When writing some of these poems in Girldom, I approached them like a photographer adjusting her lens. I wanted to get it just right—the appropriate focus, the right amount of light, contrast, etc. —which sounds exploitative; however, this disassociation, this out-of-body phenomenon was my experience of sexual assault. So, I didn’t really want to focus

I realized that while there’s pain in the world, there’s just as much, if not more, tenderness to counter it. The lens of the natural world allowed me to make tangible some of the experiences about which I found difficult to write.

on the act of violence itself, rather the way in which the world continues to go—the moon goes on shining, the river still runs, the dawn rises steadily. These poems remind me that there are violent moments and tender ones, times when we are fragile and others when we are resilient, and for me, that reminder is what makes these pieces successful.

 

Beth Bachmann comes to mind and her book Temper. Tarfia Faizullah as well. Jessica Lynn Suchon is brilliant, and I can’t wait to get my hands on her new book.

 

LH: Can you tell us the story behind the arresting cover art for Girldom?

 

MP: I was lucky enough to collaborate with a former partner on the cover, so the process of creating the image was extremely intimate, and I had a lot of say throughout. We focused a great deal on duality since the book tackles the multifaceted nature of female experiences. For example, color choice was very deliberate—the dark background, the lighter tones of the girl’s body, the pale pink and blue. Then there’s the juxtaposition of sharp and soft lines—the strong font, the jutting jaw and neck, the blurred torso, the fading head of the girl. All the elements speak in some way to the book’s main themes of violence and tenderness, the dark and the light of any experience.  

 

LH: Having written about sexual violence in an age where more women and people of all genders are telling their stories and seeking community in this way, how has your life changed since the publication of Girldom? What has been the general response from your community, your readers, the people you know? How has telling your own truth and hearing from others effected your own reflection/ processing of the past?

 

MP:  Obviously, the collection is timely because of the #MeToo movement, but I was writing these poems before I knew about that movement, before there was a social platform or hashtag to promote awareness about sexual violence and assault. So, I wouldn’t say my life has changed significantly since the publication of Girldom or because of the publication of these poems; however, I have received many messages on social media from sexual assault survivors who have found the book and connected with it in some way. I have met people at readings who have come up and told me they’d been trying to write about their experiences with assault, and that hearing me read certain poems gave them the courage, inspiration, permission to return to the page. This has been the most rewarding and exciting part about Girldom’s release—connecting with others and hearing their stories. I mean that’s what it’s all about, isn’t it? Coming together and creating community through poetry, experiences, art.

 

I’ve always found that having others bear witness to my trauma or grief has been helpful in the healing and reflective process. That’s not to say I don’t get sad sometimes when reading some of these tougher poems, but my readers have never made me feel anything other than loved and safe and respected, which has been crucial in my own healing.

 

LH: In the final poem of the book, “The Room Below This Room,” the last lines blossomed in my throat when I read them out loud:

 

But what I need becomes

what I am: a line of women

with raised flags. I think: I’ve room

for love. They pour out the window.

I think: not a door but a window.

 

What I feel from these lines is hope, but not a hope that entirely relies on the goodness or fortitude of others. A hope that comes from within—a recognition that who I want to be I already am. There is room for love if I say that there is…if I declare it. In times that feel oppressively dark, who or what is carrying the light? How much of the responsibility to make change falls on the self, and how much falls on the shoulders of the collective? And tell me, dear poet, what role does the writer play in the changes to be made in 2019?

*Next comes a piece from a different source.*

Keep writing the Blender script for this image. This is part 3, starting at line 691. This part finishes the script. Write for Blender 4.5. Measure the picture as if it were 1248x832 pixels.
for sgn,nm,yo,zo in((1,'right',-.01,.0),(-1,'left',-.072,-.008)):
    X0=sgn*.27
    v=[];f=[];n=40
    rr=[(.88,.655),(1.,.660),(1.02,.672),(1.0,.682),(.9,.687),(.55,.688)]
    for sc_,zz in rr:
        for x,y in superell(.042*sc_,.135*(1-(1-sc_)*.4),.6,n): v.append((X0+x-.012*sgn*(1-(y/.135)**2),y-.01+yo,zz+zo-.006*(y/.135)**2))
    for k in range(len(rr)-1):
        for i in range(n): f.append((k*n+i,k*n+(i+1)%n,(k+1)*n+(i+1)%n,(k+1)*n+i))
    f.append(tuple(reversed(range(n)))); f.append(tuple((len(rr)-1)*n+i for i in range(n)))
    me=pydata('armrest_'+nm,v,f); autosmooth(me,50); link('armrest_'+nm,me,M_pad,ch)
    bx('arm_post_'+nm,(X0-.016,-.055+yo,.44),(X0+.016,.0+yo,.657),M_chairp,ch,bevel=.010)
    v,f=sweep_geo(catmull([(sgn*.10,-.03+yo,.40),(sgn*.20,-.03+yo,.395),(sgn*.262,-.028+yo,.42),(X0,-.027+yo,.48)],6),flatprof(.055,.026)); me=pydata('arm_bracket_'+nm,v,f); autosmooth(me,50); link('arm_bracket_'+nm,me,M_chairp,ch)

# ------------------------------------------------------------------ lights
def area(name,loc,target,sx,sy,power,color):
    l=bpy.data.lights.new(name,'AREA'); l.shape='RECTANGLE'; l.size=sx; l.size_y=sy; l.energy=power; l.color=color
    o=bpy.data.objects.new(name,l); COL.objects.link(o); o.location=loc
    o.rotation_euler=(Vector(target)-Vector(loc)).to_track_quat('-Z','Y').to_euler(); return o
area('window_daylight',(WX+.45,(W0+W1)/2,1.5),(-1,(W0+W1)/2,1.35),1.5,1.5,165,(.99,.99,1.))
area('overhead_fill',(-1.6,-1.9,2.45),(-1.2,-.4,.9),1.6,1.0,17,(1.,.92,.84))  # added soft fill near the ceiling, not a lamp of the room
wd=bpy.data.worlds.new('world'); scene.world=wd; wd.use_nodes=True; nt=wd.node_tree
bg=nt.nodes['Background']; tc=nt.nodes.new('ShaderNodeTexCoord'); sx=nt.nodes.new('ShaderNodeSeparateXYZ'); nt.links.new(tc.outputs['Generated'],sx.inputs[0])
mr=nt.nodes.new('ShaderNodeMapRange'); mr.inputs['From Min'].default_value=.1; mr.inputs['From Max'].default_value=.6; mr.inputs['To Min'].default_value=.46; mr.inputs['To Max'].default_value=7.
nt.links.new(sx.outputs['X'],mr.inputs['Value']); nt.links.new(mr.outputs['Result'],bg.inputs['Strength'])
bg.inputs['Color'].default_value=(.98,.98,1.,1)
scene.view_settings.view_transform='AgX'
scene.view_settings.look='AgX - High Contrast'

Writers, artists, and storytellers are essential in promoting change. We always have been, even if it’s in hindsight. We are the light-bearers, the culture-keepers; we are the ones to hold up the mirrors and the lanterns to illuminate the world.

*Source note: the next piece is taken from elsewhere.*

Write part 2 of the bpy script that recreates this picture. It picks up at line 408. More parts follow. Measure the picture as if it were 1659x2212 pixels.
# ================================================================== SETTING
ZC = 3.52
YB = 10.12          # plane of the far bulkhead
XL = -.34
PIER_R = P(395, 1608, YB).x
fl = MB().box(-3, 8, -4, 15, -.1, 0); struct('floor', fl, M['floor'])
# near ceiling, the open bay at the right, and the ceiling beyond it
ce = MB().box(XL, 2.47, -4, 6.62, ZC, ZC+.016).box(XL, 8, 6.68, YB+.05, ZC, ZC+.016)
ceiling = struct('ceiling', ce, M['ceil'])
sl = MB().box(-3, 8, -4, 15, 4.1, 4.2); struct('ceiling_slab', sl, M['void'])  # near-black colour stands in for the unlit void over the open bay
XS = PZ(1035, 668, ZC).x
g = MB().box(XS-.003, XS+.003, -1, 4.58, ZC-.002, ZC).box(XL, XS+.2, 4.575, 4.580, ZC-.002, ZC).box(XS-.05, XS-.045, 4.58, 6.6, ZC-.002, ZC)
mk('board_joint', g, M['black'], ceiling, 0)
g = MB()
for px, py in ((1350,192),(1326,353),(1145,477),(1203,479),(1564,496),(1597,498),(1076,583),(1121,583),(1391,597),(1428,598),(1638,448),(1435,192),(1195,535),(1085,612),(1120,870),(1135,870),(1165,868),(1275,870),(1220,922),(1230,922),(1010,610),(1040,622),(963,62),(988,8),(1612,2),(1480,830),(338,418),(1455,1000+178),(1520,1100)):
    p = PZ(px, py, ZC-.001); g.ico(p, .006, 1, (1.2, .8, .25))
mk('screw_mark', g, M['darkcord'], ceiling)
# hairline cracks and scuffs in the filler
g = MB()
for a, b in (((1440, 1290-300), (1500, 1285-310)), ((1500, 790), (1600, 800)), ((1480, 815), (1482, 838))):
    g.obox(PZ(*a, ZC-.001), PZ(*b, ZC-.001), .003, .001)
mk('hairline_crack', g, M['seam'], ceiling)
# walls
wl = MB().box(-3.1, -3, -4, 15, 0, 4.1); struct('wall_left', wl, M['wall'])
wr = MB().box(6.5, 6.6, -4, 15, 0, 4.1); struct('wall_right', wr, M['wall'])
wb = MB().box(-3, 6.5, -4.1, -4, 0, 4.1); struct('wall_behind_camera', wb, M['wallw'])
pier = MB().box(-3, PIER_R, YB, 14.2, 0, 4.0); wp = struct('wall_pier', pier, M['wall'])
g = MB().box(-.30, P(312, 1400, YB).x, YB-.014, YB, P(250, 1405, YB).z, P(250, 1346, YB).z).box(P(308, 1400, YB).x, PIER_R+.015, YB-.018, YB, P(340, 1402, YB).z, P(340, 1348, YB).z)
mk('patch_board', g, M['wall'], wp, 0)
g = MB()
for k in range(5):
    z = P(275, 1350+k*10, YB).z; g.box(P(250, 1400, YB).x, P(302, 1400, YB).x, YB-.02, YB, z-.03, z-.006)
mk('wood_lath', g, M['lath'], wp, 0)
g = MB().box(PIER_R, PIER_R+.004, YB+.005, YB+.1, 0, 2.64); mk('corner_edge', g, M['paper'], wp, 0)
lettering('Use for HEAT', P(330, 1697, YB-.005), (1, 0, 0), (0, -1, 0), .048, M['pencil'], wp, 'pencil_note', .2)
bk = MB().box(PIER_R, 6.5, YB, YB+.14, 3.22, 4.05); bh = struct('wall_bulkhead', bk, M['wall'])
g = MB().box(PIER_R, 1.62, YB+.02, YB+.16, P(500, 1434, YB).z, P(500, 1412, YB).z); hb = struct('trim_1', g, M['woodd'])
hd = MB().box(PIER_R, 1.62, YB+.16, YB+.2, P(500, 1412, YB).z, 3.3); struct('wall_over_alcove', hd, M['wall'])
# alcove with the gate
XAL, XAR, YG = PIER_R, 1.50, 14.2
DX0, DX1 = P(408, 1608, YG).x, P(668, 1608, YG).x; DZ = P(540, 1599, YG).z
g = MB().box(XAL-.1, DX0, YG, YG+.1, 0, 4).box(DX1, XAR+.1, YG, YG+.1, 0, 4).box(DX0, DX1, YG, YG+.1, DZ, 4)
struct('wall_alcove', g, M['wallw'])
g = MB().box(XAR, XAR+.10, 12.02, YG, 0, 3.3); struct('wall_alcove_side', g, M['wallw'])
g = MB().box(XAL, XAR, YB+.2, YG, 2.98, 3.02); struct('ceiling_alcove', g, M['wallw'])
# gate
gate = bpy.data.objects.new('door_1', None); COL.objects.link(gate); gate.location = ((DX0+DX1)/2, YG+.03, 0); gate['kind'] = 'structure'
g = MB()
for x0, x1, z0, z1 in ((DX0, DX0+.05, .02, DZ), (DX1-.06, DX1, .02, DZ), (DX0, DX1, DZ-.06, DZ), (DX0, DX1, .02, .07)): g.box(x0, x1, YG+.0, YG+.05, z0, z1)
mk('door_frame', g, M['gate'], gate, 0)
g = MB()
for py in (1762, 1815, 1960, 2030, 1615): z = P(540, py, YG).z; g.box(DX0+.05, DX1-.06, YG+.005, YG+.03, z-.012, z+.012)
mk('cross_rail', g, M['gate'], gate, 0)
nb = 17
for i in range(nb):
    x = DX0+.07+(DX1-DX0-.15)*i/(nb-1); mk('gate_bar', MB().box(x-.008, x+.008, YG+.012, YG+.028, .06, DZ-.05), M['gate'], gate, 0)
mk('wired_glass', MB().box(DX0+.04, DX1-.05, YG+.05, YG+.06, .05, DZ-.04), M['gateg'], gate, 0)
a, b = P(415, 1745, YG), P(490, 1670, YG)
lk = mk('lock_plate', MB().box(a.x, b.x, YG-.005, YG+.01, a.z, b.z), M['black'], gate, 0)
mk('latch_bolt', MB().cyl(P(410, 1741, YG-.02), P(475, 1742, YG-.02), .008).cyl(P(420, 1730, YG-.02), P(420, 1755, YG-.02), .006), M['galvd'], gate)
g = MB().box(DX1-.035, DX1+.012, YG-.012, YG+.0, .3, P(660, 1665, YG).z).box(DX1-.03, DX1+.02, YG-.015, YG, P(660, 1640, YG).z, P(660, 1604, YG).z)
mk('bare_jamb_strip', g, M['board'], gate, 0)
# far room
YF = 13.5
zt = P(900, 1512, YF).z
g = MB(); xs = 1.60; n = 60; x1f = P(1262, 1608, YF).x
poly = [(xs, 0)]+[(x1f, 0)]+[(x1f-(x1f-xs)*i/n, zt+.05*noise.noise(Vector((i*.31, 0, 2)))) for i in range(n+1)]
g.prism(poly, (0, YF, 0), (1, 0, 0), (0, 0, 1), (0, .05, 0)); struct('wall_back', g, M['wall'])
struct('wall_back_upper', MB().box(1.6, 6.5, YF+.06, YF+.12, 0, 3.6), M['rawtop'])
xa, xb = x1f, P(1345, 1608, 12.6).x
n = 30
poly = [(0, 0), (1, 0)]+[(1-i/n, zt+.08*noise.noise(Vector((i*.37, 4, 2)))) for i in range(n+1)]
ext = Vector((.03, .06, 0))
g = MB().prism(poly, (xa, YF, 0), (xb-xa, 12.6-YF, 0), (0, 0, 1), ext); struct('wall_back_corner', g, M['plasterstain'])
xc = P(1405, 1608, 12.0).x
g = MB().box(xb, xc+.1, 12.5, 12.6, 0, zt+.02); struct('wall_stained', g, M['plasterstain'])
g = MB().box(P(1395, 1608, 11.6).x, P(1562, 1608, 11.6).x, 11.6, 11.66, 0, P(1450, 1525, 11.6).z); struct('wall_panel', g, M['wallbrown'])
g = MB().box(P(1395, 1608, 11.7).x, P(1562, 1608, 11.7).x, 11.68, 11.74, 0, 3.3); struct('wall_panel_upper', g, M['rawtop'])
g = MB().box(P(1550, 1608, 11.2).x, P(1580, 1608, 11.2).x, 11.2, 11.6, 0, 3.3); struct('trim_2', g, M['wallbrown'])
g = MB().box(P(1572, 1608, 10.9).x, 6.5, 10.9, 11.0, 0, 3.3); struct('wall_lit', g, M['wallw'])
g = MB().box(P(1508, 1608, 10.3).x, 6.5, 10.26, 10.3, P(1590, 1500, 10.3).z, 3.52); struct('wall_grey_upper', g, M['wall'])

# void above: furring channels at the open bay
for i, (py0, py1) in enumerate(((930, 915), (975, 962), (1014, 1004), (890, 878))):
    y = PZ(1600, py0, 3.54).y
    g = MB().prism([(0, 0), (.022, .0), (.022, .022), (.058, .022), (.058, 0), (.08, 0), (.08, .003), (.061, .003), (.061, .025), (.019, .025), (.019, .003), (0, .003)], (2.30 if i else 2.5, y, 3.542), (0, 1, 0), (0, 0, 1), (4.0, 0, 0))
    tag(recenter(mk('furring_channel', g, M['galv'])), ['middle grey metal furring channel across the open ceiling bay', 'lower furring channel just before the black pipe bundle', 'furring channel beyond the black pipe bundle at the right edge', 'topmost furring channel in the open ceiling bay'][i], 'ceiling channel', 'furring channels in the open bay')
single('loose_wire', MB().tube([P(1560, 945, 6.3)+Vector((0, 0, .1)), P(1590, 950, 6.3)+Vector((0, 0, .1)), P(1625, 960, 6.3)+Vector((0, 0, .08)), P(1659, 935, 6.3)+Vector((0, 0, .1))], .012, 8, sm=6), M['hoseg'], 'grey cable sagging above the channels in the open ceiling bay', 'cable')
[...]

MP: That’s such a beautiful reading of this poem. You know, this poem came out of workshop with Brenda Hillman. She put our entire class into a meditative trance, and I think the poem reflects the togetherness of the room—how we were all silent and walking through this landscape she created—and yet how completely alone we were during the exercise.

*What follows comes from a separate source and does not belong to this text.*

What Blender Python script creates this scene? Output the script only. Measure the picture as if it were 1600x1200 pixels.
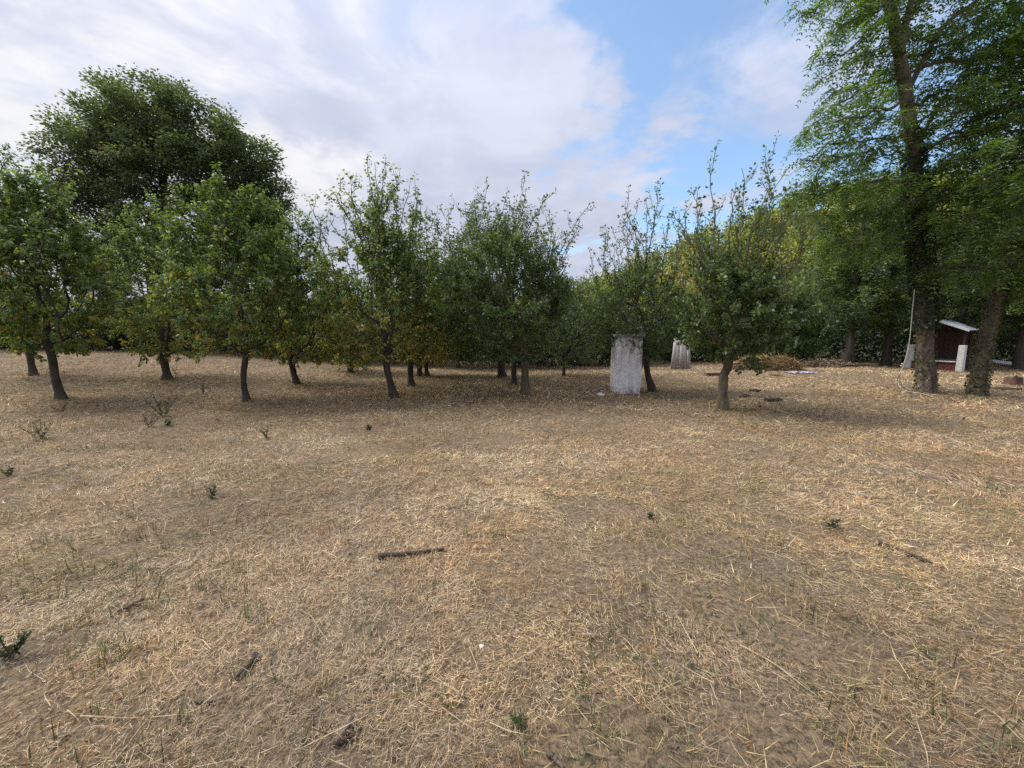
import bpy, math
import numpy as np
from mathutils import Vector

for o in list(bpy.data.objects):
    bpy.data.objects.remove(o, do_unlink=True)
scene = bpy.context.scene
C = scene.collection
rad = math.radians

# ------------------------------------------------------------------ camera
EYE = 1.55
F = 600.0                       # focal length in pixels of the 1600 px wide photograph
PITCH = rad(-7.6)
cam_d = bpy.data.cameras.new('camera')
cam_d.sensor_width = 36.0
cam_d.lens = 36.0 * F / 1600.0
cam_d.clip_start = 0.05
cam_d.clip_end = 3000.0
cam = bpy.data.objects.new('camera', cam_d)
C.objects.link(cam)
cam.location = (0, 0, EYE)
cam.rotation_euler = (rad(90) + PITCH, 0, 0)
scene.camera = cam

# ------------------------------------------------------------------ world
SUN_AZ = rad(-74)               # from +Y, negative to the left
SUN_EL = rad(48)
sun_dir = Vector((math.sin(SUN_AZ) * math.cos(SUN_EL), math.cos(SUN_AZ) * math.cos(SUN_EL), math.sin(SUN_EL)))
w = bpy.data.worlds.new('World')
scene.world = w
w.use_nodes = True
nt = w.node_tree
nt.nodes.clear()


class NT:
    """small helper for node trees"""
    def __init__(s, tree): s.t = tree
    def n(s, typ, **kw):
        nd = s.t.nodes.new(typ)
        for k, v in kw.items():
            if hasattr(nd, k): setattr(nd, k, v)
        return nd
    def put(s, sock, v):
        if hasattr(v, 'links'): s.t.links.new(v, sock)
        elif v is not None: sock.default_value = v
    def math(s, op, a, b=None, c=None, clamp=False):
        nd = s.n('ShaderNodeMath', operation=op, use_clamp=clamp)
        s.put(nd.inputs[0], a)
        if b is not None: s.put(nd.inputs[1], b)
        if c is not None: s.put(nd.inputs[2], c)
        return nd.outputs[0]
    def vmath(s, op, a, b=None, out=0):
        nd = s.n('ShaderNodeVectorMath', operation=op)
        s.put(nd.inputs[0], a)
        if b is not None: s.put(nd.inputs[1], b)
        return nd.outputs[out]
    def noise(s, vec, scale, detail=4, rough=.55, dist=0.0, out=0):
        nd = s.n('ShaderNodeTexNoise')
        s.put(nd.inputs['Vector'], vec)
        nd.inputs['Scale'].default_value = scale
        nd.inputs['Detail'].default_value = detail
        nd.inputs['Roughness'].default_value = rough
        nd.inputs['Distortion'].default_value = dist
        return nd.outputs[out]
    def mix(s, f, a, b, mode='MIX'):
        nd = s.n('ShaderNodeMix', data_type='RGBA', blend_type=mode)
        s.put(nd.inputs[0], f); s.put(nd.inputs[6], a); s.put(nd.inputs[7], b)
        return nd.outputs[2]
    def ramp(s, v, lo, hi, smooth=True):
        nd = s.n('ShaderNodeMapRange', interpolation_type='SMOOTHSTEP' if smooth else 'LINEAR', clamp=True)
        s.put(nd.inputs[0], v); nd.inputs[1].default_value = lo; nd.inputs[2].default_value = hi
        return nd.outputs[0]


N = NT(nt)
out = N.n('ShaderNodeOutputWorld')
bg = N.n('ShaderNodeBackground')
bg.inputs['Strength'].default_value = 0.1
nt.links.new(bg.outputs[0], out.inputs[0])
sky = N.n('ShaderNodeTexSky', sky_type='NISHITA')
sky.sun_disc = False
sky.sun_elevation = SUN_EL
sky.sun_rotation = SUN_AZ
sky.air_density = 1.0
sky.dust_density = 1.2
sky.ozone_density = 1.5
tc = N.n('ShaderNodeTexCoord')
D = tc.outputs['Generated']
sep = N.n('ShaderNodeSeparateXYZ')
nt.links.new(D, sep.inputs[0])
zz = N.math('ADD', N.math('MAXIMUM', sep.outputs[2], 0.0), 0.16)
comb = N.n('ShaderNodeCombineXYZ')
nt.links.new(N.math('DIVIDE', sep.outputs[0], zz), comb.inputs[0])
nt.links.new(N.math('DIVIDE', sep.outputs[1], zz), comb.inputs[1])
comb.inputs[2].default_value = 3.7
P2 = comb.outputs[0]
big = N.noise(P2, 0.75, 6, .55, .3)
fine = N.noise(P2, 2.6, 7, .6, .5)
streak = N.noise(N.vmath('MULTIPLY', P2, (1.0, 1.5, 1.0)), 1.6, 6, .55, .3)
veil = N.noise(N.vmath('ADD', P2, (4.2, 1.1, 0)), 1.05, 7, .62, .5)
# clear gap in the clouds
Dw = N.vmath('ADD', D, N.vmath('MULTIPLY', N.vmath('SUBTRACT', N.noise(P2, 1.7, 5, .6, .2, out=1), (.5, .5, .5)), (.55, .55, .3)))
def near(vec, lo, hi):
    v = Vector(vec).normalized()
    d = N.vmath('DOT_PRODUCT', Dw, tuple(v), out=1)
    return N.ramp(d, math.cos(rad(hi)), math.cos(rad(lo)))
hole = N.math('MAXIMUM', near((.60, 1, .42), 4, 24), near((.66, 1, .80), 4, 26))
cover = N.math('ADD', N.math('MULTIPLY', big, .75), N.math('MULTIPLY', fine, .45))
cover = N.math('SUBTRACT', cover, N.math('MULTIPLY', hole, .37))
cover = N.math('ADD', cover, N.math('MULTIPLY', N.math('MULTIPLY', hole, N.ramp(veil, .44, .70)), .30))
mask = N.ramp(cover, .20, .60)
cl_lo, cl_hi = (.258, .277, .345, 1), (.325, .341, .405, 1)
tone = N.ramp(N.math('ADD', N.math('MULTIPLY', fine, .5), N.math('MULTIPLY', streak, .5)), .36, .66)
ccol = N.mix(tone, cl_lo, cl_hi)
glow = near((-1.18, 1.11, .80), 1, 26)
glow = N.math('MULTIPLY', glow, N.ramp(fine, .30, .62))
ccol = N.mix(N.math('MULTIPLY', glow, .75), ccol, (.46, .455, .45, 1))
ccol = N.mix(1.0, ccol, (10.0, 10.0, 10.0, 1), 'MULTIPLY')
# an overcast sky is brighter towards the zenith than at the horizon
zen = N.math('MULTIPLY_ADD', N.math('POWER', N.math('MAXIMUM', sep.outputs[2], 0.0), 2.0), .72, .85)
zc = N.n('ShaderNodeCombineXYZ')
for q in range(3): nt.links.new(zen, zc.inputs[q])
ccol = N.mix(1.0, ccol, zc.outputs[0], 'MULTIPLY')
scol = N.mix(1.0, sky.outputs[0], (.86, 1.02, 1.08, 1), 'MULTIPLY')
scol = N.mix(.12, scol, (3.6, 3.9, 4.5, 1))
nt.links.new(N.mix(mask, scol, ccol), bg.inputs['Color'])

sun_l = bpy.data.lights.new('sun', 'SUN')
sun_l.energy = 2.25
sun_l.angle = rad(34)
sun_l.color = (1.0, .95, .87)
sun = bpy.data.objects.new('sun', sun_l)
C.objects.link(sun)
sun.rotation_euler = sun_dir.to_track_quat('Z', 'Y').to_euler()
sun.location = (-20, 20, 30)

vs = scene.view_settings
vs.view_transform = 'Standard'
vs.look = 'None'
vs.exposure = 1.25
vs.gamma = 1.0
vs.use_curve_mapping = False
scene.render.engine = 'CYCLES'
cy = scene.cycles
cy.max_bounces = 7
cy.diffuse_bounces = 5
cy.glossy_bounces = 2
cy.transmission_bounces = 4
cy.transparent_max_bounces = 4
cy.caustics_reflective = False
cy.caustics_refractive = False
cy.use_denoising = False

# ------------------------------------------------------------------ pixel / ground helpers
def sstep(a, b, x):
    t = np.clip((np.asarray(x, float) - a) / (b - a), 0, 1)
    return t * t * (3 - 2 * t)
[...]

In my experience, I have had to carry the light myself, but often finding that inner light, that inner hope, was fostered or sparked by others around me. So, to answer your question, I think real, substantial change needs both—the collective and the self. I recall another line from this poem:

I call for stairs and some unroll.

I think: if there is one door but

the things I could do with two.

 

We could easily change these lines to answer your question: if there is one light but / the things I could do with two. Or three or four.

 

Writers, artists, and storytellers are essential in promoting change. We always have been, even if it’s in hindsight. We are the light-bearers, the culture-keepers; we are the ones to hold up the mirrors and the lanterns to illuminate the world.

 

LH: What kind of poetry and/ or prose would you like to see more of in 2019 and beyond? What kind of writing should get more attention and why?

 

MP: Goodness, that’s a big question. I think, in terms of the literary realm, we are making progress in the support and advocacy of those voices that are often underrepresented; however, there’s always room for more writers of color, more women, more LGBTQ voices, more writers with disabilities on our shelves, in our literary magazines, in our classrooms, and on our minds.

 

LH: What lies ahead on the skyline for Megan Peak? What other projects, personal and public, are you engaged with?

 

MP: That’s a great question. 2018 was a big year for me. My son was born 3.5 months prematurely and had to stay almost that long in the NICU. Girldom made its debut in the world. My marriage fell apart. All to say, in 2019, I plan on enjoying my son, who is one year old, extending some grace to myself, and delving into new poems that explore the connections among motherhood, grief, joy, and the body.